"The first thing I can well remember..." Black Beauty by Anna Sewell
Why do some books stay with us long past their first reading? Especially books from childhood- books many people assume we outgrow, and becoming older readers, move on from.I mark time by what I was reading. I can't remember a time when I didn't do this, or when the name of a book didn't evoke a strong related image or memory.
One of my earliest vivid memories is of reading 'Charlotte's Web' by E.B. White with my mother. I am about 4 years old. This is the first book I will remember both having read TO me and then picking up and reading for myself.
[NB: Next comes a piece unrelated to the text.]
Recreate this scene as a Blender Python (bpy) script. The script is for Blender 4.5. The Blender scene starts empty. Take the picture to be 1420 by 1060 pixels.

I see the pale blue paint of my bedroom and the pastel colored flowers on the wallpaper. I can see Gareth William's simple, but detailed line drawings which somehow convey so perfectly the messy ribbon in Fran's ponytail, the bristly hairs on a pig's back, the cunning eye of a clever rat.
When I look at these pictures now, I marvel at how I can see them in the same way as I did then- with an absolute certainty and clarity that is also part of the that first early memory of reading.There are very good reasons why this is the first book that many people remember reading or having read to them.
My mother gave me all three of E.B White's wonderful children's books: Charlotte's Web, Stuart Little, and The Trumpet of the Swan. I remember having each one read aloud to me and then pouring over the pages on my own and then one day, I was just reading them. All on my own.
Each of these books tells a story about a misfit : a lonely pig who is loved by both a girl and a spider, a mouse who lives like a small person within a caring family (one of the best things about this book is how the fact that Stuart is a mouse is taken so perfectly in stride by his family), but who longs for adventure, and a swan whose story is an updated version of the Ugly Duckling, a swan looking for his voice and to fit into his world.
These are perfect examples of a subtle and superbly skilled writer practicing his craft. I didn't know anything about E.B. White when I read these books. I'm not sure if I even realized at that point that actual people WROTE books. Later in life I would read many of E.B. White's literary essays and realize that my early children's books in no way talked down to my age or restricted this talented from writing at the top of his game.
And these books taught me so many lessons!
Even at such a young age, the sacrifice of Charlotte and her selflessness taught me that happy endings are not always completely happy and that sometimes we have to work harder to help someone else.
Stuart Little taught me that the love and perfect acceptance of a family is a great and valuable thing- but also a launching point to send you out into a world of adventures and a safe haven to welcome you back again.
Louis the swan finds friendship from Sam, who takes him to school and helps to pay his father's debt of a stolen trumpet and in the process taught me about the value of both belonging and having loyal friends- and at the same time the importance of valuing yourself and your uniqueness, something which each of these books celebrates.
These three books, they are the real beginning for me. I know there were board books and picture books that came before them and believe me there are many more that came after. But E.B. White was my first real love and Charlotte's Web was the first book I read aloud to my son.
This is just a short post. One, I hope, of many more to come. But we all have to start somewhere, and for me, that start is Charlotte's Web.